というのが一つの学説としてあって、それを野党が共有して使うことは、それほどトンチンカンもしくはトンデモなことではあるまい。
 長く政府が使ってきた憲法解釈を一内閣の判断でくつがえして、集団的自衛権の行使を、憲法を変えずに容認してしまうことは、国家権力が自ら縛っていたものを乗り越えてしまうことであり、これまでの野党共闘の中で「近代立憲主義の危機である」、とすることも、一つの理屈であって、まったくのトンチキということでもないだろう(反対論があるのは承知だが)。


 問題はここからだ。
 では共産党のように「自衛隊はそもそも違憲である」という立場に立っている政党からすれば、仮にその後、共産党のいうような本格的な革命政権(民主連合政府)ができてその政権が15年ぐらい続いて、アジアの安全保障環境が変化して、国民から「自衛隊は無くしてもいいよ」と合意が取れた場合、その民主連合政府とやらは、「やっぱりですね、自衛隊は存在自体が違憲だということです!」というふうに長年の政府の憲法解釈を変えるのであろうか?


 gryphonの批判はここにかかっているのであろう。
 解釈変更ができるかどうかは直接共産党に聞いてほしいが、ぼくは解釈変更はできないんじゃないかと思う。

国会で長年の議論の積み重ねで定着してきた憲法9条の解釈を勝手に変える

http://www.jcp.or.jp/akahata/aik14/2014-06-27/2014062701_02_1.html

 これは共産党幹部が安倍政権を批判した言葉であるが、もし共産党が参加する民主連合政府ができて遠い将来だけど「自衛隊違憲」へと解釈変更することも同じ批判にさらされることになるに違いない。


 だとすればどうすればいいのか。
 ぼくは、その時の政府が政策判断として自衛隊を解消すればいいと思う。
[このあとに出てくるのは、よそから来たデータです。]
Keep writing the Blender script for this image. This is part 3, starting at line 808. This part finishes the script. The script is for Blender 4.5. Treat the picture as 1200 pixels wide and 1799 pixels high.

つまり憲法では自衛隊を置けるんだけども、今は必要ないのでもう予算もつけないし、省庁も廃止する、ということだ。
 これは政党助成金でも同じだろう。
 いちいち「いやー、やっぱり政党助成金憲法違反でしたわ〜」と政府が憲法の解釈変更をする必要はない。政党助成金をなくしたければ、法律を廃止したり、予算をゼロにすればいいのである。


 立憲主義の危機が複数の政党の合意として焦眉のスローガンになるのは、単に憲法規範と現実がズレているからではない。右派も左派もかなり広く認めてきた憲法解釈が乗り越えられてしまうことによって、集団的自衛権行使や海外での武力行使が容認され、現実の危険(アメリカの戦争に巻き込まれる)が日本国民に迫っているからである。自衛隊の存在自体が違憲かどうかなどということは、今ぼくにとっては「どうでもいい」ことである。


 今の解散・総選挙をめぐるホットな議論とは、かなり遠い、思考ゲームのような話で申し訳ないけど、憲法が一つの争点になり、「立憲主義」という野党共闘の旗印が揺らいでいるもとで、こういうそもそもを考えてみるのも悪くはない。

*1:例えば共産党は直近の第27回大会決議でたくさんの「憲法違反」を告発している。決議の(18)を見よ。 http://www.jcp.or.jp/web_jcp/html/27th-taikai/20170118-27taikai-ketsugi.html

*2:もちろん、左派政党が加わって合意ができた連立政権の目から見れば、「違憲状態ゼロの政権」だということになる。だって、合意された連立政権が「違憲」と思われる状態を残したまま、運営するわけがないのだから。